Social Structures and Political Systems
- Nobility: One of the three estates of medieval and ancien régime, along with the clergy and the Third Estate. This estate belonged to the privileged, along with the clergy, and generally held high positions. The higher nobility constituted the aristocracy.
- Clergy: One of the three estates of medieval and ancien régime, along with the nobility and the Third Estate. This estate belonged to the privileged, along with the nobility, and was constituted by the regular clergy and the secular clergy.
- Third Estate: One of the three estates of medieval and ancien régime, along with the nobility and the clergy. This estate belonged to the underprivileged and included the bourgeoisie. Most of the population belonged to this estate.
- Establishment: Social strata defined by a person’s birth, which divided the Ancien Régime. Each establishment had its own laws and a distinct economic system.
- Social Class: A group of people belonging to the same social level who share customs, businesses, interests, etc.
- Bourgeoisie: A social group made up of people of the middle class (merchants, shop owners, and other businesses).
- Privilege: A unique advantage enjoyed by the nobility and clergy in the old regime, such as being exempt from paying direct taxes and having their own laws and courts.
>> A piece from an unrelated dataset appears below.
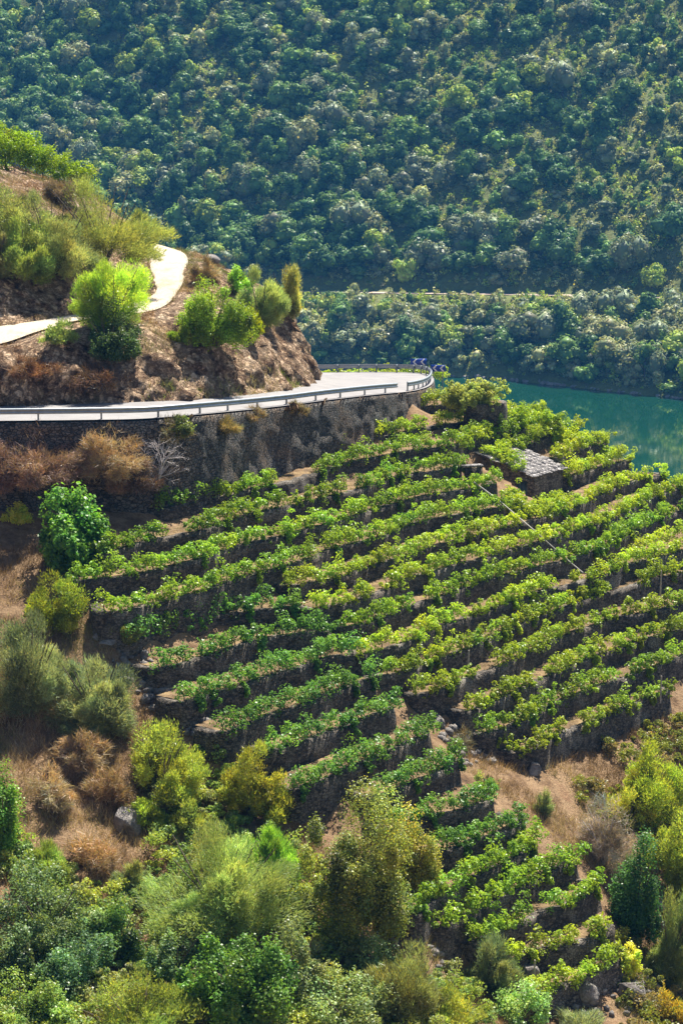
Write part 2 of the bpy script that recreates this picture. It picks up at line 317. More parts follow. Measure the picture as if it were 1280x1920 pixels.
# ------------------------------------------------------------------ ground: heights through the terrace feet and the rest of the slope
WALLBASE = [(-160,957,134),(0,955,134.5),(130,950,135.5),(270,945,136.5),(370,925,140),(463,905,146),(545,872,151.5),(612,845,156),(700,795,163),(770,748,171),(810,738,178)]
A_UVD = WALLBASE + [(0,1050,129),(100,1060,128),(0,1200,121),(120,1180,122),(200,1270,119),(0,1400,112),(150,1400,113),(300,1400,115),(400,1425,114.5),
 (0,1600,103),(200,1600,105),(350,1550,109),(500,1520,112),(600,1560,111.5),(0,1900,92),(300,1900,94),(600,1900,97),(450,1720,102),(700,1720,107),(650,1620,109.5),
 (850,1850,105),(950,1900,105),(1100,1915,110),(1280,1910,111),(1000,1500,121),(1100,1412,132),(1030,1440,128.5),(1190,1370,136.5),(1280,1335,139.5),(1280,1500,129),(1100,1560,122),
 (1180,1650,119),(1280,1700,118),(1200,1800,114.5),(960,1450,123),(850,1400,124.5),(900,1440,122)]
A_XYZ = [(35,190,-47),(52,175,-54),(20,198,-40),(6,206,-38),(60,195,-72),(30,215,-62),(0,232,-60),(-40,262,-48),(-40,310,-88),(0,285,-92),(50,245,-94),(100,185,-94),(105,120,-94),
 (62,120,-66),(62,90,-66),(100,60,-85),(46,140,-54),(0,0,-5),(50,0,-20),(-60,0,-4),(0,30,-19),(0,60,-34),(-60,60,-25),(-70,100,-30),(-70,132,-25),(40,60,-48),(42,90,-53),(-40,160,-27),(-20,172,-29),(-2,188,-32),
 (-110,60,-10),(-110,130,-20),(-110,250,-40),(-110,330,-90),(60,320,-98),(140,250,-98)]
pts = [atD(*p) for p in A_UVD] + [np.array(p, float) for p in A_XYZ]
for (key, *_), P in zip(ROWS, rows3):
    Q, _s = resample(P, 3.0); Q = Q.copy(); Q[:, 2] -= STEP[key]; pts += list(Q)
PA = np.array(pts)
class RBF:
    def __init__(s, P, lam=0.6):
        s.c = P[:, :2]; n = len(P)
        K = np.linalg.norm(s.c[:, None] - s.c[None], axis=2); L = np.hstack([np.ones((n, 1)), s.c])
        A = np.zeros((n + 3, n + 3)); A[:n, :n] = K - lam * np.eye(n) ; A[:n, n:] = L; A[n:, :n] = L.T
        s.w = np.linalg.solve(A, np.r_[P[:, 2], 0, 0, 0])
    def __call__(s, xy):
        out = np.empty(len(xy))
        for i in range(0, len(xy), 8000):
            q = xy[i:i + 8000]; K = np.linalg.norm(q[:, None] - s.c[None], axis=2)
            out[i:i + 8000] = K @ s.w[:-3] + s.w[-3] + q @ s.w[-2:]
        return out
class HF:
    """A height field on a regular grid, with bilinear look-up."""
    def __init__(s, x0, x1, y0, y1, h, f):
        s.xs = np.arange(x0, x1 + h, h); s.ys = np.arange(y0, y1 + h, h); s.h = h; s.x0 = x0; s.y0 = y0
        X, Y = np.meshgrid(s.xs, s.ys, indexing='ij'); s.X, s.Y = X, Y
        s.Z = f(np.stack([X.ravel(), Y.ravel()], 1)).reshape(X.shape)
    def at(s, x, y):
        x = np.asarray(x, float); y = np.asarray(y, float)
        fx = np.clip((x - s.x0) / s.h, 0, len(s.xs) - 1.001); fy = np.clip((y - s.y0) / s.h, 0, len(s.ys) - 1.001)
        i = fx.astype(int); j = fy.astype(int); a = fx - i; b = fy - j
        return (s.Z[i, j] * (1 - a) + s.Z[i + 1, j] * a) * (1 - b) + (s.Z[i, j + 1] * (1 - a) + s.Z[i + 1, j + 1] * a) * b
rbfA = RBF(PA)
_h = atZ(1000, 938, -31.1)[:2]; _a = np.array([0.6, 0.8]); _b2 = np.array([-0.8, 0.6])
def fA(xy):
    z = rbfA(xy); p = np.c_[xy, z]
    z = z + 0.16 * fbm(p, 2.2, 3) + 0.2 * fbm(p, 6, 2)
    q = xy - _h; s_ = q @ _a; t_ = q @ _b2                                   # level yard cut into the slope for the hut
    return np.where((s_ > -2.3) & (s_ < 4.4) & (t_ > -1.6) & (t_ < 4.9), np.minimum(z, -31.2 + np.clip(t_ - 2.6, 0, 3) * 0.25), z)
HA = HF(-90, 75, 66, 215, 0.5, fA)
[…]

- Absolutism: A government system in which, theoretically, the monarch has all the powers of the state without any limitation.
- Enlightened Despotism: A monarchy based on the old regime that adopts a policy of reforms based on the ideas of the Enlightenment.
- Enlightenment: A new way of thinking and seeing social reality, which appeared in the final stage of the old regime, based on the use of reason and freedom as instruments of personal and intellectual emancipation of mankind.
- Locke: An English philosopher and thinker with great influence on the thinking of the European Enlightenment. In his works, he criticized absolutism and defended the right to rebellion against tyranny. He believed a political right based on a social pact was needed to maintain the principle that all men are by nature free and equal.
- Division of Powers: The management of state functions, defended by Montesquieu, in which the legislature was for the parliament (represented by social groups), the executive power should be in the hands of the king, and the judiciary should be independent.